Dingus-Eason’s first order of business was the launch of a new curriculum at FSEHD that has been in development since the RIDE review. It is both on the cutting edge of teacher education and designed to meet the specific needs of the state. Students will get classroom experience sooner – as early as freshman year – and graduate endorsed for either special education or English language learning, two of the most in-demand skill sets for schools statewide.

FSEHD will also directly address one of the specific challenges highlighted in the Johns Hopkins report: the lack of teachers of color in a district where 91 percent of students are non-white. “Research notes how teachers of color serve to motivate and yield positive learning outcomes for students of color,” Dingus-Eason explains.

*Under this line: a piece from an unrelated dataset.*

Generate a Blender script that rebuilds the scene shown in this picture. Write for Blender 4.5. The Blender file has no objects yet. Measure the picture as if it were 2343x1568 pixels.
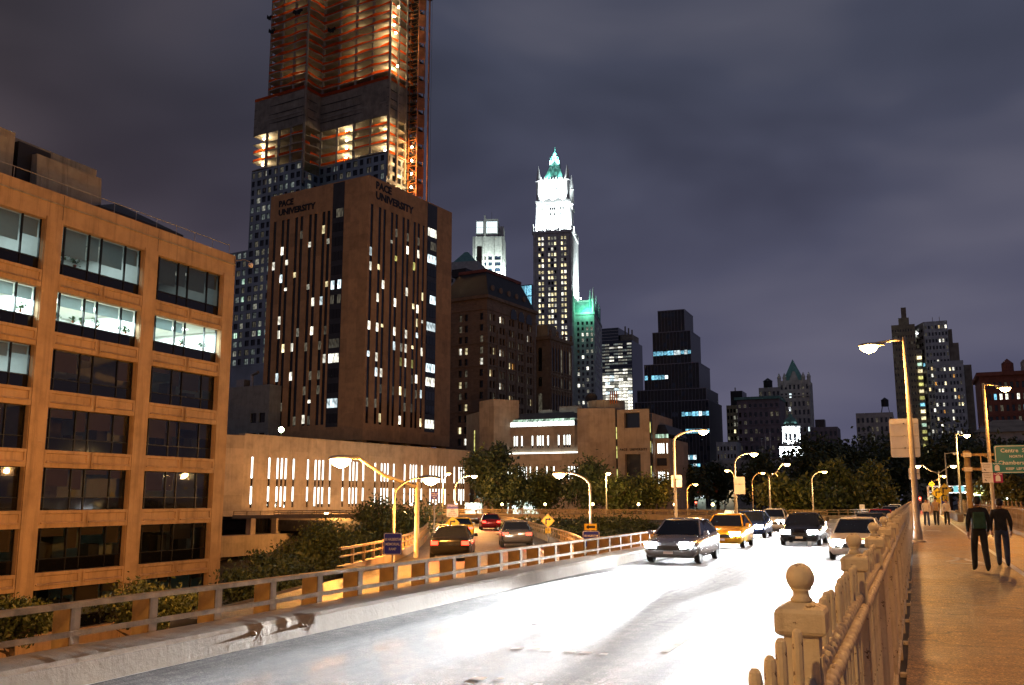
import bpy, math, random
import numpy as np
from mathutils import Vector, Matrix
random.seed(7)
R = math.radians
sc = bpy.context.scene
COL = sc.collection

# ------------------------------------------------------------------ camera
EYE = Vector((0.0, 0.0, 1.75))
FPX, CXP, CYP, WPX = 2120.0, 1171.0, 784.0, 2342.0
YAW, PIT = math.atan(924 / 2150.0), math.atan(356 / 2120.0)
cam = bpy.data.cameras.new('camera')
cam.sensor_width = 36.0
cam.lens = FPX / WPX * 36.0
cam.clip_start, cam.clip_end = 0.05, 6000
camo = bpy.data.objects.new('camera', cam)
camo.location = EYE
camo.rotation_euler = (R(90) + PIT, 0, YAW)
COL.objects.link(camo)
sc.camera = camo

# ------------------------------------------------------------------ night sky
world = bpy.data.worlds.new('World')
sc.world = world
world.use_nodes = True
wn, wl = world.node_tree.nodes, world.node_tree.links
wn.clear()
w_out = wn.new('ShaderNodeOutputWorld')
w_bg = wn.new('ShaderNodeBackground')
w_tc = wn.new('ShaderNodeTexCoord')
w_map = wn.new('ShaderNodeMapping')
w_map.inputs['Rotation'].default_value = (0, 0, R(18))
w_map.inputs['Scale'].default_value = (1.0, 1.2, 2.9)
w_n = wn.new('ShaderNodeTexNoise')
w_n.inputs['Scale'].default_value = 1.9
w_n.inputs['Detail'].default_value = 3.5
w_n.inputs['Roughness'].default_value = 0.46
w_n.inputs['Distortion'].default_value = 0.35
w_cr = wn.new('ShaderNodeValToRGB')
w_cr.color_ramp.elements[0].position = 0.36
w_cr.color_ramp.elements[0].color = (0.032, 0.036, 0.058, 1)
w_cr.color_ramp.elements[1].position = 0.68
w_cr.color_ramp.elements[1].color = (0.098, 0.098, 0.132, 1)
e = w_cr.color_ramp.elements.new(0.50)
e.color = (0.053, 0.058, 0.090, 1)
# towards the horizon the cloud base picks up the violet glow of the city
w_sep = wn.new('ShaderNodeSeparateXYZ')
w_hz = wn.new('ShaderNodeMapRange')
w_hz.inputs['From Min'].default_value = 0.0
w_hz.inputs['From Max'].default_value = 0.42
w_hz.inputs['To Min'].default_value = 1.0
w_hz.inputs['To Max'].default_value = 0.0
w_mix = wn.new('ShaderNodeMix')
w_mix.data_type = 'RGBA'
w_mix.blend_type = 'ADD'
w_mix.inputs['B'].default_value = (0.040, 0.032, 0.058, 1)
# downstream (left of the view) the cloud is lit by sodium lamps: warmer
w_br = wn.new('ShaderNodeMapRange')
w_br.inputs['From Min'].default_value = -0.40
w_br.inputs['From Max'].default_value = -0.74
w_mix2 = wn.new('ShaderNodeMix')
w_mix2.data_type = 'RGBA'
w_mix2.blend_type = 'MULTIPLY'
w_mix2.inputs['B'].default_value = (0.86, 0.66, 0.52, 1)
w_sky = wn.new('ShaderNodeTexSky')
w_sky.sky_type = 'NISHITA'
w_sky.sun_disc = False
w_sky.sun_elevation = R(-6)
w_sky.sun_rotation = R(250)
w_mix3 = wn.new('ShaderNodeMix')
w_mix3.data_type = 'RGBA'
w_mix3.blend_type = 'ADD'
w_mix3.inputs['Factor'].default_value = 0.05
wl.new(w_tc.outputs['Generated'], w_map.inputs['Vector'])
wl.new(w_map.outputs['Vector'], w_n.inputs['Vector'])
wl.new(w_n.outputs['Fac'], w_cr.inputs['Fac'])
wl.new(w_tc.outputs['Generated'], w_sep.inputs[0])
wl.new(w_sep.outputs['Z'], w_hz.inputs['Value'])
wl.new(w_hz.outputs['Result'], w_mix.inputs['Factor'])
wl.new(w_cr.outputs['Color'], w_mix.inputs['A'])
wl.new(w_sep.outputs['X'], w_br.inputs['Value'])
wl.new(w_br.outputs['Result'], w_mix2.inputs['Factor'])
wl.new(w_mix.outputs['Result'], w_mix2.inputs['A'])
wl.new(w_mix2.outputs['Result'], w_mix3.inputs['A'])
wl.new(w_sky.outputs['Color'], w_mix3.inputs['B'])
wl.new(w_mix3.outputs['Result'], w_bg.inputs['Color'])
w_bg.inputs['Strength'].default_value = 1.1
wl.new(w_bg.outputs['Background'], w_out.inputs['Surface'])

sc.render.engine = 'CYCLES'
sc.view_settings.view_transform = 'Standard'
sc.view_settings.look = 'None'
sc.view_settings.exposure = 0.0
sc.view_settings.gamma = 1.0
sc.view_settings.use_curve_mapping = False
cy = sc.cycles
cy.use_denoising = True
cy.max_bounces = 5
cy.diffuse_bounces = 2
cy.glossy_bounces = 2
cy.transmission_bounces = 2
cy.transparent_max_bounces = 8
cy.caustics_reflective = False
cy.caustics_refractive = False
cy.sample_clamp_indirect = 4.0
cy.use_light_tree = True

# lamp strengths (watts), all in one place
SODIUM = (1.0, 0.38, 0.06)
SODIUM_PALE = (1.0, 0.66, 0.32)
P_LAMP = 1700.0
P_STREET = 6500.0
P_HEAD = 2.2e4
P_FLOOD = 60000.0

# ------------------------------------------------------------------ pixel geometry (used to survey real positions)
_f = Vector((-math.sin(YAW) * math.cos(PIT), math.cos(YAW) * math.cos(PIT), math.sin(PIT)))
_r = Vector((math.cos(YAW), math.sin(YAW), 0))
_u = _r.cross(_f)
def ray(x, y): return _f + _r * ((x - CXP) / FPX) - _u * ((y - CYP) / FPX)
def atY(x, y, Y): d = ray(x, y); return EYE + d * (Y / d.y)
def atZ(x, y, Z): d = ray(x, y); return EYE + d * ((Z - 1.75) / d.z)
def atD(x, y, D): d = ray(x, y); return EYE + d * (D / math.hypot(d.x, d.y))

# ------------------------------------------------------------------ mesh helpers
class MB:
    def __init__(s): s.v, s.f, s.m = [], [], []
    def add(s, vs, fs, mi=0):
        b = len(s.v); s.v += [tuple(p) for p in vs]
        s.f += [tuple(b + i for i in q) for q in fs]; s.m += [mi] * len(fs); return s
    def box(s, x0, x1, y0, y1, z0, z1, mi=0):
        return s.add([(x0,y0,z0),(x1,y0,z0),(x1,y1,z0),(x0,y1,z0),(x0,y0,z1),(x1,y0,z1),(x1,y1,z1),(x0,y1,z1)],
                     [(3,2,1,0),(4,5,6,7),(0,1,5,4),(1,2,6,5),(2,3,7,6),(3,0,4,7)], mi)
    def frus(s, a, b, mi=0):
        """a, b: (x0,x1,y0,y1,z) rectangles, lower and upper"""
        vs = [(a[0],a[2],a[4]),(a[1],a[2],a[4]),(a[1],a[3],a[4]),(a[0],a[3],a[4]),(b[0],b[2],b[4]),(b[1],b[2],b[4]),(b[1],b[3],b[4]),(b[0],b[3],b[4])]
        return s.add(vs, [(3,2,1,0),(4,5,6,7),(0,1,5,4),(1,2,6,5),(2,3,7,6),(3,0,4,7)], mi)
    def quad(s, a, b, c, d, mi=0): return s.add([a,b,c,d], [(0,1,2,3)], mi)
    def tube(s, pts, r, n=8, mi=0, cap=True):
        pts = [Vector(p) for p in pts]; k = len(pts)
        rs = r if isinstance(r, (list, tuple)) else [r] * k
        b = len(s.v); prev = None
        for i, p in enumerate(pts):
            t = (pts[min(i+1,k-1)] - pts[max(i-1,0)]).normalized()
            if prev is None:
                a = Vector((1,0,0)) if abs(t.x) < .8 else Vector((0,1,0))
                prev = (a - t * a.dot(t)).normalized()
            u = (prev - t * prev.dot(t)).normalized(); prev = u
            w = t.cross(u)
            for j in range(n):
                g = 2 * math.pi * j / n
                s.v.append(tuple(p + (u * math.cos(g) + w * math.sin(g)) * rs[i]))
        for i in range(k - 1):
            for j in range(n):
                s.f.append((b+i*n+j, b+i*n+(j+1)%n, b+(i+1)*n+(j+1)%n, b+(i+1)*n+j)); s.m.append(mi)
        if cap:
            s.f.append(tuple(b + j for j in reversed(range(n)))); s.m.append(mi)
            s.f.append(tuple(b + (k-1)*n + j for j in range(n))); s.m.append(mi)
        return s
    def lathe(s, prof, n=16, c=(0,0,0), mi=0):
        b = len(s.v)
        for r, z in prof:
            for j in range(n):
                g = 2 * math.pi * j / n
                s.v.append((c[0] + r*math.cos(g), c[1] + r*math.sin(g), c[2] + z))
        k = len(prof)
        for i in range(k-1):
            for j in range(n):
                s.f.append((b+i*n+j, b+i*n+(j+1)%n, b+(i+1)*n+(j+1)%n, b+(i+1)*n+j)); s.m.append(mi)
        s.f.append(tuple(b + j for j in reversed(range(n)))); s.m.append(mi)
        s.f.append(tuple(b + (k-1)*n + j for j in range(n))); s.m.append(mi)
        return s
    def prism(s, poly, z0, z1, mi=0):
        n = len(poly); b = len(s.v)
        s.v += [(p[0],p[1],z0) for p in poly] + [(p[0],p[1],z1) for p in poly]
        s.f.append(tuple(b+i for i in reversed(range(n)))); s.f.append(tuple(b+n+i for i in range(n))); s.m += [mi, mi]
        for i in range(n):
            s.f.append((b+i, b+(i+1)%n, b+n+(i+1)%n, b+n+i)); s.m.append(mi)
        return s
    def mesh(s, name, mats, smooth=False):
        me = bpy.data.meshes.new(name)
        me.from_pydata(s.v, [], s.f)
        for m in (mats if isinstance(mats, (list, tuple)) else [mats]): me.materials.append(m)
        if any(s.m): me.polygons.foreach_set('material_index', s.m)
        if smooth: me.polygons.foreach_set('use_smooth', [True] * len(me.polygons))
        me.update()
        return me
    def build(s, name, mats, parent=None, smooth=False):
        return link(name, s.mesh(name, mats, smooth), parent)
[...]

FSEHD received a grant from the Rhode Island Foundation to “develop a four-year plan to recruit, retain, and graduate” more teachers of color and multilingual educators, and hopes to use Mt. Pleasant High School’s Teacher Academy as a feeder.

Dingus-Eason – formerly of St. John Fisher College in her hometown of Rochester, New York – comes to Rhode Island College at a moment when it’s expected to help solve one of the city’s most intractable challenges, but she believes the community is ready to work together. “In my meetings with Providence area leaders, I have expressed that now is the time for collective impact and a systemic approach to problem solving,” she says. “2020 is a transformational time. Let’s do this!”